Kadri Beşe b. Mehmed’in yıkılarak evine zarar veren bitişiğindeki tahta değirmen havlusunun değirmen sahibi tarafından yapılması
Mahmiye-i İstanbul’da Aydın Kethudâ mahallesinde sâkin işbu bâ‘isü’l-kitâb Kadri Beşe b. Mehmed nâm kimesne mahfil-i kazâda İmâm Osman Efendi b. Mahmud mahzarında üzerine da‘vâ ve takrîr-i kelâm edip sâkin olduğum menzilime muttasıl bir tarafı mahalle-i mezbûre imâmına meşrûta menzile ve bir tarafı benim menzilime ve iki tarafı tarîk-i âmma müntehî değirmenin mâliki gāib ani’l-meclis Tahmur b. Hanoğlu nâm kimesne âhar diyâra gitmekle azîmet etdikde taht-ı tasarrufunda olan akārâtın icârelerini cem‘ ve tahsîle ve lâzım gelen meremmetini ta‘mîre merkūm Osman Efendi’yi tarafından vekîl nasb ü ta‘yîn edip ol dahi kabûl, icâreleri cem‘ ve tahsîl etmekle zikrolunan değirmenin havlusunu kadîmden değirmene mâlik olanlar binâ ve ta‘mîr edegelmiş iken hâlâ benim sâkin olduğum menzilim ile beynimizde olan tahta havlu yıkılıp menzilimin makarr-ı nisâ olan mevâzi‘ine havâle ve zarar olmağla zikrolunan havluyu vekîl-i mezbûra ta‘mîr ve zararını def‘ eyle dediğimde ta‘annüd eder suâl olunup ol zararı defa vekîl-i mezbûra tenbîh taleb ederim dedikde gıbbe’s-suâl merkūm Osman Efendi cevâbında zikrolunan değirmenin icâresini cem‘ ve tahsîle ve lâzım gelen meremmâtını ta‘mîre vekîl olduğunu ikrâr lâkin zikrolunan havluyu kadîmden mârrü’z-zikr değirmene mâlik olanlar binâ edegeliriken ve müdde‘î-i mezbûrun menziline havâle ve zararı olduğunu inkâr edicek müdde‘î-i mezbûrdan müdde‘âsını mübeyyine beyyine taleb olundukda udûl-i Müslimînden olup Ebûbekir b. Hüseyin ve Şaban b. Nimeti nâm kimesneler li-ecli’ş-şehâde meclis-i şer‘a hâzırân olup isre’l-istişhâdi’ş-şer‘î zikrolunan değirmen ile müdde‘î-i mezbûrun sâkin olduğu menzil beyninde olan tahta havlu meremmât lâzım geldikde değirmene mâlik olanlar binâ edegelmişlerdir ve mezbûrun mâbeyninde olan tahta havlunun müdde‘î-i mezbûrun menziline zararı vardır biz bu husûsa bu vech üzere şâhidleriz şehâdet dahi ederiz deyü her biri edâ-i şehâdet-i şer‘iye etdiklerinde gıbbe ri‘âyeti şerâ’iti’’l-kabûl şehâdetleri [makbûl] olmağın mûcebince zikrolunan havluyu ta‘mîre ve zararını defa vekîl-i merkūm Osman Efendi’ye tenbîh birle mâ hüve’l-vâki‘ bi’t-taleb ketb olundu.

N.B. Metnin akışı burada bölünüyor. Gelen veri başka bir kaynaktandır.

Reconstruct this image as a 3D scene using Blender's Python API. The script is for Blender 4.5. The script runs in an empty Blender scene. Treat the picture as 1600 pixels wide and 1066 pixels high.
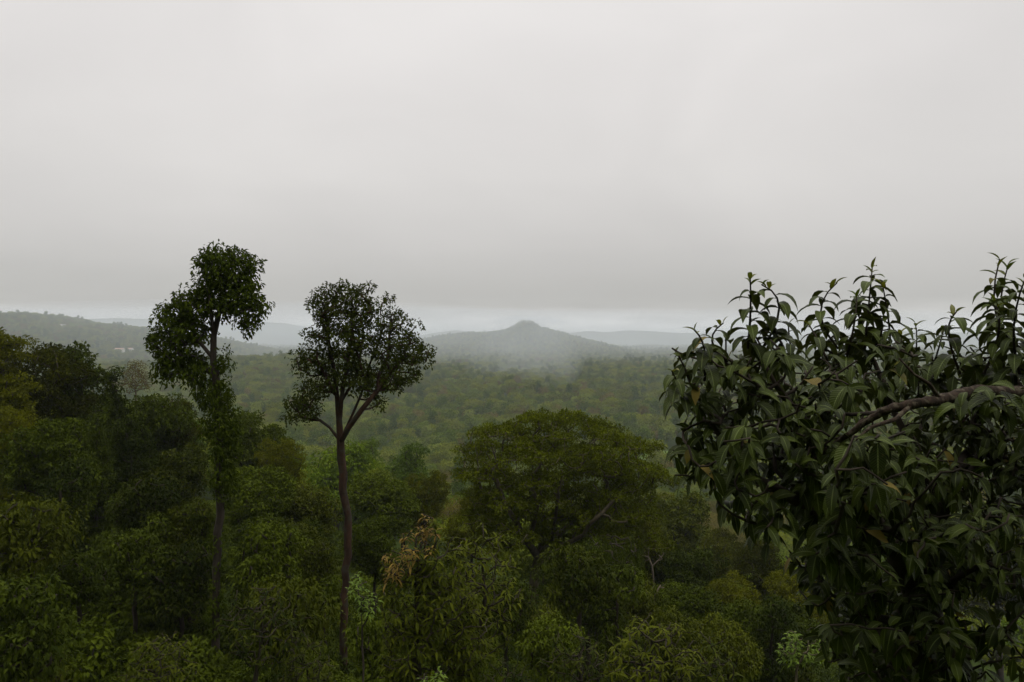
import bpy, math, random
import numpy as np
from mathutils import Vector

# ------------------------------------------------------------------ camera, sky, sun, exposure
SC = bpy.context.scene
F = 1067.0            # focal length in photograph pixels (1600 wide)
HOR = 522.0           # row of the true horizon
cam_d = bpy.data.cameras.new("camera")
cam = bpy.data.objects.new("camera", cam_d)
SC.collection.objects.link(cam)
cam.location = (0, 0, 0)
cam.rotation_euler = (math.radians(90), 0, 0)
cam_d.sensor_width = 36.0
cam_d.lens = 36.0 * F / 1600.0
cam_d.shift_y = -(533.0 - HOR) / 1600.0
cam_d.clip_start = 0.05
cam_d.clip_end = 30000
SC.camera = cam

SUN_EL, SUN_AZ = 62, 150
world = bpy.data.worlds.new("World")
SC.world = world
world.use_nodes = True
wt = world.node_tree
wt.nodes.clear()
def N(t, typ, **kw):
    n = t.nodes.new(typ)
    for k, v in kw.items():
        setattr(n, k, v)
    return n
w_out = N(wt, 'ShaderNodeOutputWorld')
w_bg = N(wt, 'ShaderNodeBackground')
w_bg2 = N(wt, 'ShaderNodeBackground')
w_add = N(wt, 'ShaderNodeAddShader')
w_sky = N(wt, 'ShaderNodeTexSky', sky_type='NISHITA')
w_sky.sun_disc = False
w_sky.sun_elevation = math.radians(SUN_EL)
w_sky.sun_rotation = math.radians(SUN_AZ)
w_bg.inputs['Strength'].default_value = 0.006
wt.links.new(w_sky.outputs[0], w_bg.inputs['Color'])
# overcast deck: grey by elevation, broken up by broad soft noise
w_tc = N(wt, 'ShaderNodeTexCoord')
w_sep = N(wt, 'ShaderNodeSeparateXYZ')
wt.links.new(w_tc.outputs['Generated'], w_sep.inputs[0])
w_map = N(wt, 'ShaderNodeMapping')
w_map.inputs['Scale'].default_value = (1.0, 1.0, 1.7)
wt.links.new(w_tc.outputs['Generated'], w_map.inputs[0])
w_n1 = N(wt, 'ShaderNodeTexNoise')
w_n1.inputs['Scale'].default_value = 2.3
w_n1.inputs['Detail'].default_value = 5
w_n1.inputs['Roughness'].default_value = 0.45
w_n1.inputs['Distortion'].default_value = 0.6
wt.links.new(w_map.outputs[0], w_n1.inputs['Vector'])
w_map2 = N(wt, 'ShaderNodeMapping')
w_map2.inputs['Scale'].default_value = (1.0, 1.0, 7.0)
wt.links.new(w_tc.outputs['Generated'], w_map2.inputs[0])
w_n2 = N(wt, 'ShaderNodeTexNoise')
w_n2.inputs['Scale'].default_value = 3.2
w_n2.inputs['Detail'].default_value = 4
wt.links.new(w_map2.outputs[0], w_n2.inputs['Vector'])
# shift the elevation a little with the low noise so the deck's lower edge wanders
w_off = N(wt, 'ShaderNodeMath', operation='MULTIPLY_ADD')
w_off.inputs[1].default_value = 0.034
w_off.inputs[2].default_value = -0.017
wt.links.new(w_n2.outputs[0], w_off.inputs[0])
w_el = N(wt, 'ShaderNodeMath', operation='ADD')
wt.links.new(w_sep.outputs['Z'], w_el.inputs[0])
wt.links.new(w_off.outputs[0], w_el.inputs[1])
w_mr = N(wt, 'ShaderNodeMapRange')
w_mr.inputs['From Min'].default_value = -0.02
w_mr.inputs['From Max'].default_value = 1.0
wt.links.new(w_el.outputs[0], w_mr.inputs['Value'])
w_cr = N(wt, 'ShaderNodeValToRGB')
wt.links.new(w_mr.outputs[0], w_cr.inputs[0])
def elpos(z):
    return (z + 0.02) / 1.02
SKY = [(-0.02, 0.864, 0.849, 0.827), (0.012, 1.005, 0.987, 0.966), (0.026, 0.663, 0.647, 0.630), (0.042, 0.462, 0.449, 0.431),
       (0.075, 0.508, 0.492, 0.471), (0.13, 0.603, 0.580, 0.557), (0.22, 0.703, 0.678, 0.653), (0.34, 0.759, 0.732, 0.711), (0.46, 0.794, 0.768, 0.750),
       (0.58, 0.824, 0.800, 0.783), (0.75, 1.357, 1.312, 1.281), (1.0, 1.909, 1.846, 1.802)]
els = w_cr.color_ramp.elements
while len(els) > 1:
    els.remove(els[0])
els[0].position = elpos(SKY[0][0]); els[0].color = (*SKY[0][1:], 1)
for s in SKY[1:]:
    e = els.new(elpos(s[0])); e.color = (*s[1:], 1)
w_nm = N(wt, 'ShaderNodeMapRange')
w_nm.inputs['From Min'].default_value = 0.25
w_nm.inputs['From Max'].default_value = 0.75
w_nm.inputs['To Min'].default_value = 0.925
w_nm.inputs['To Max'].default_value = 1.065
wt.links.new(w_n1.outputs[0], w_nm.inputs['Value'])
w_bg2.inputs['Strength'].default_value = 1.0
w_n3 = N(wt, 'ShaderNodeTexNoise')            # where the gaps beneath the deck are closed
w_n3.inputs['Scale'].default_value = 4.0
w_n3.inputs['Detail'].default_value = 3
wt.links.new(w_map2.outputs[0], w_n3.inputs['Vector'])
w_g = N(wt, 'ShaderNodeMapRange')
w_g.inputs['From Min'].default_value = 0.42
w_g.inputs['From Max'].default_value = 0.58
w_g.inputs['To Max'].default_value = 0.8
wt.links.new(w_n3.outputs[0], w_g.inputs['Value'])
w_low = N(wt, 'ShaderNodeMapRange')
w_low.inputs['From Min'].default_value = 0.075
w_low.inputs['From Max'].default_value = 0.045
wt.links.new(w_sep.outputs['Z'], w_low.inputs['Value'])
w_gm = N(wt, 'ShaderNodeMath', operation='MULTIPLY')
wt.links.new(w_g.outputs[0], w_gm.inputs[0]); wt.links.new(w_low.outputs[0], w_gm.inputs[1])
w_mx = N(wt, 'ShaderNodeMix', data_type='RGBA')
w_mx.inputs[7].default_value = (.50, .488, .468, 1)
wt.links.new(w_gm.outputs[0], w_mx.inputs[0])
wt.links.new(w_cr.outputs[0], w_mx.inputs[6])
wt.links.new(w_mx.outputs[2], w_bg2.inputs['Color'])
wt.links.new(w_nm.outputs[0], w_bg2.inputs['Strength'])
wt.links.new(w_bg.outputs[0], w_add.inputs[0])
wt.links.new(w_bg2.outputs[0], w_add.inputs[1])
wt.links.new(w_add.outputs[0], w_out.inputs['Surface'])

sun_d = bpy.data.lights.new("sun", 'SUN')
sun_d.energy = 0.8
sun_d.angle = math.radians(40)
sun_d.color = (1.0, 0.96, 0.88)
sun = bpy.data.objects.new("sun", sun_d)
SC.collection.objects.link(sun)
sd = Vector((math.sin(math.radians(SUN_AZ)) * math.cos(math.radians(SUN_EL)),
             math.cos(math.radians(SUN_AZ)) * math.cos(math.radians(SUN_EL)), math.sin(math.radians(SUN_EL))))
sun.rotation_euler = sd.to_track_quat('Z', 'Y').to_euler()

SC.view_settings.view_transform = 'Standard'
SC.view_settings.look = 'None'
SC.view_settings.gamma = 1
SC.view_settings.exposure = 0.0
SC.render.engine = 'CYCLES'
SC.cycles.max_bounces = 5
SC.cycles.diffuse_bounces = 1
SC.cycles.glossy_bounces = 2
SC.cycles.transmission_bounces = 3
SC.cycles.volume_bounces = 1
SC.cycles.use_denoising = True

# ------------------------------------------------------------------ helpers
rng = np.random.default_rng(11)
UP = np.array([0, 0, 1.0])

def P(px, py, Y):
    return np.array([(px - 800.0) / F * Y, Y, -(py - HOR) / F * Y])

def unit(v):
    return v / np.maximum(np.linalg.norm(v, axis=-1, keepdims=True), 1e-9)

def vnoise(x, y, seed=0):
    """smooth 2-D value noise, -1..1"""
    x = np.asarray(x, float); y = np.asarray(y, float)
    xi = np.floor(x); yi = np.floor(y); fx = x - xi; fy = y - yi
    fx = fx * fx * (3 - 2 * fx); fy = fy * fy * (3 - 2 * fy)
    def h(a, b):
        s = np.sin(a * 127.1 + b * 311.7 + seed * 74.7) * 43758.5453
        return (s - np.floor(s)) * 2 - 1
    return (h(xi, yi) * (1 - fx) + h(xi + 1, yi) * fx) * (1 - fy) + (h(xi, yi + 1) * (1 - fx) + h(xi + 1, yi + 1) * fx) * fy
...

Fi’l-yevmi’r-râbi‘ min-Zilhiccetü’ş-şerîfe li-sene isneteyn ve seb‘în ve elf.
Şuhûdü’l-hâl: Receb Efendi b. Ramazan, el-Hâc Ahmed b. Mahmud, Musa Efendi b. Muharrem, Mehmed kethudâ-yı ( ), Şahin Beşe b. Abdullah, Gazanfer b. Tevekkül.